Directions | Write out the entire listing below exactly as it appears, minus any pictures.

-.-.-

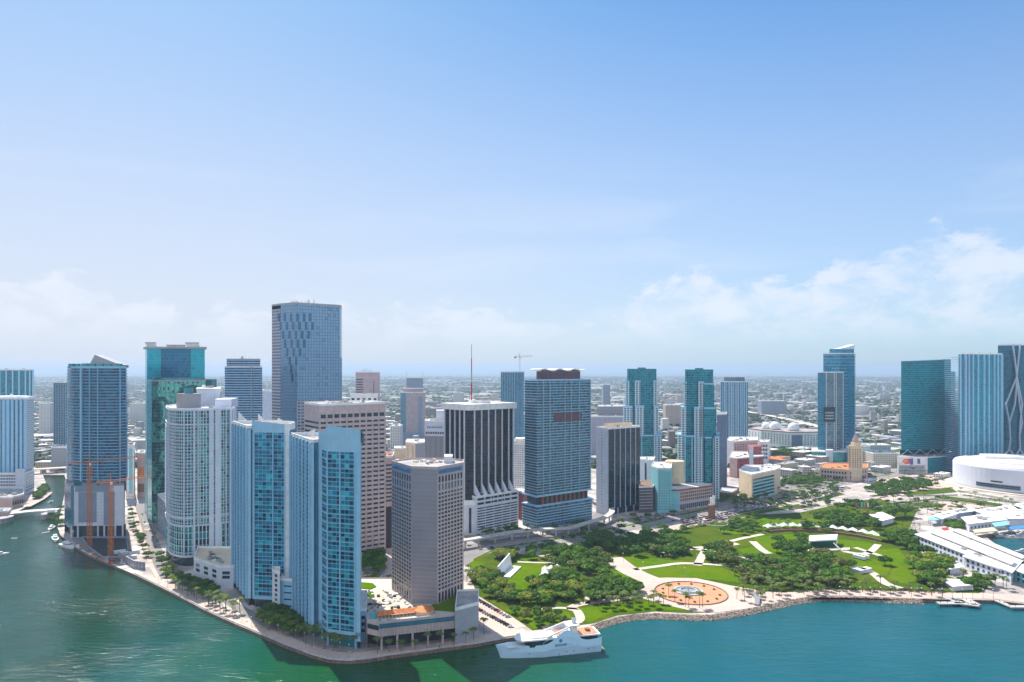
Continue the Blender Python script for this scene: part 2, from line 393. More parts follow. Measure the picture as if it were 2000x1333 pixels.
sheet('sidewalk', [(262, 985), (270, 1010), (282, 1050), (300, 1105), (318, 1140), (312, 1143), (292, 1108), (274, 1055), (262, 1012), (256, 985)], M['pave'], .15)
ribbon('street', [(320, 1135), (400, 1148), (470, 1190), (520, 1215)], 9, M['asphalt'], 0.07)
ribbon('street', [(880, 1140), (930, 1185), (1000, 1230)], 30, M['pave'], 0.06)
ribbon('street', [(1500, 968), (1560, 940), (1600, 910), (1640, 880)], 24, M['asphalt'], 0.07)
ribbon('street', [(1700, 1010), (1800, 985), (1900, 975), (2050, 990)], 18, M['asphalt'], 0.07)
ribbon('street', [(1130, 1050), (1180, 1000), (1200, 960)], 20, M['asphalt'], 0.07)
# medians, planted strips and paler forecourts along the boulevard
for a_, b_, o_, wd in (((960, 1073), (1110, 1050), 0, 5), ((1130, 1047), (1200, 1031), 0, 5), ((1220, 1028), (1300, 1012), 0, 5), ((1330, 1006), (1400, 990), -3, 5), ((1430, 984), (1500, 969), -3, 5), ((1520, 964), (1600, 948), 2, 5), ((1660, 938), (1740, 927), 0, 5)):
    P, Q_ = Vector(gp(*a_)), Vector(gp(*b_)); tag(MB().path([tuple(P), tuple(Q_)], wd, .16).build('median', M['grass']), kind='structure')
for pts in ([(1420, 1010), (1480, 998), (1560, 985), (1566, 990), (1490, 1003), (1425, 1016)], [(1590, 975), (1640, 962), (1650, 966), (1600, 980)], [(1700, 990), (1760, 980), (1850, 985), (1840, 992), (1760, 988), (1705, 997)], [(1760, 962), (1860, 955), (1870, 962), (1770, 970)], [(1720, 1000), (1790, 992), (1800, 998), (1730, 1008)], [(1560, 935), (1600, 930), (1606, 938), (1566, 944)], [(1840, 968), (1960, 985), (1950, 990), (1835, 975)], [(1480, 945), (1530, 938), (1532, 944), (1486, 951)]):
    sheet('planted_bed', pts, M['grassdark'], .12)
for pts in ([(1700, 940), (1860, 915), (1880, 950), (1720, 975)], [(1300, 1030), (1420, 1000), (1500, 985), (1480, 1000), (1400, 1022), (1310, 1042)], [(1790, 975), (1900, 985), (1960, 1000), (1850, 1005)]):
    sheet('forecourt', pts, M['pave'], .09)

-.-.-

Output of the task |
Continue the Blender Python script for this scene: part 2, from line 393. More parts follow. Measure the picture as if it were 2000x1333 pixels.
sheet('sidewalk', [(262, 985), (270, 1010), (282, 1050), (300, 1105), (318, 1140), (312, 1143), (292, 1108), (274, 1055), (262, 1012), (256, 985)], M['pave'], .15)
ribbon('street', [(320, 1135), (400, 1148), (470, 1190), (520, 1215)], 9, M['asphalt'], 0.07)
ribbon('street', [(880, 1140), (930, 1185), (1000, 1230)], 30, M['pave'], 0.06)
ribbon('street', [(1500, 968), (1560, 940), (1600, 910), (1640, 880)], 24, M['asphalt'], 0.07)
ribbon('street', [(1700, 1010), (1800, 985), (1900, 975), (2050, 990)], 18, M['asphalt'], 0.07)
ribbon('street', [(1130, 1050), (1180, 1000), (1200, 960)], 20, M['asphalt'], 0.07)
# medians, planted strips and paler forecourts along the boulevard
for a_, b_, o_, wd in (((960, 1073), (1110, 1050), 0, 5), ((1130, 1047), (1200, 1031), 0, 5), ((1220, 1028), (1300, 1012), 0, 5), ((1330, 1006), (1400, 990), -3, 5), ((1430, 984), (1500, 969), -3, 5), ((1520, 964), (1600, 948), 2, 5), ((1660, 938), (1740, 927), 0, 5)):
    P, Q_ = Vector(gp(*a_)), Vector(gp(*b_)); tag(MB().path([tuple(P), tuple(Q_)], wd, .16).build('median', M['grass']), kind='structure')
for pts in ([(1420, 1010), (1480, 998), (1560, 985), (1566, 990), (1490, 1003), (1425, 1016)], [(1590, 975), (1640, 962), (1650, 966), (1600, 980)], [(1700, 990), (1760, 980), (1850, 985), (1840, 992), (1760, 988), (1705, 997)], [(1760, 962), (1860, 955), (1870, 962), (1770, 970)], [(1720, 1000), (1790, 992), (1800, 998), (1730, 1008)], [(1560, 935), (1600, 930), (1606, 938), (1566, 944)], [(1840, 968), (1960, 985), (1950, 990), (1835, 975)], [(1480, 945), (1530, 938), (1532, 944), (1486, 951)]):
    sheet('planted_bed', pts, M['grassdark'], .12)
for pts in ([(1700, 940), (1860, 915), (1880, 950), (1720, 975)], [(1300, 1030), (1420, 1000), (1500, 985), (1480, 1000), (1400, 1022), (1310, 1042)], [(1790, 975), (1900, 985), (1960, 1000), (1850, 1005)]):
    sheet('forecourt', pts, M['pave'], .09)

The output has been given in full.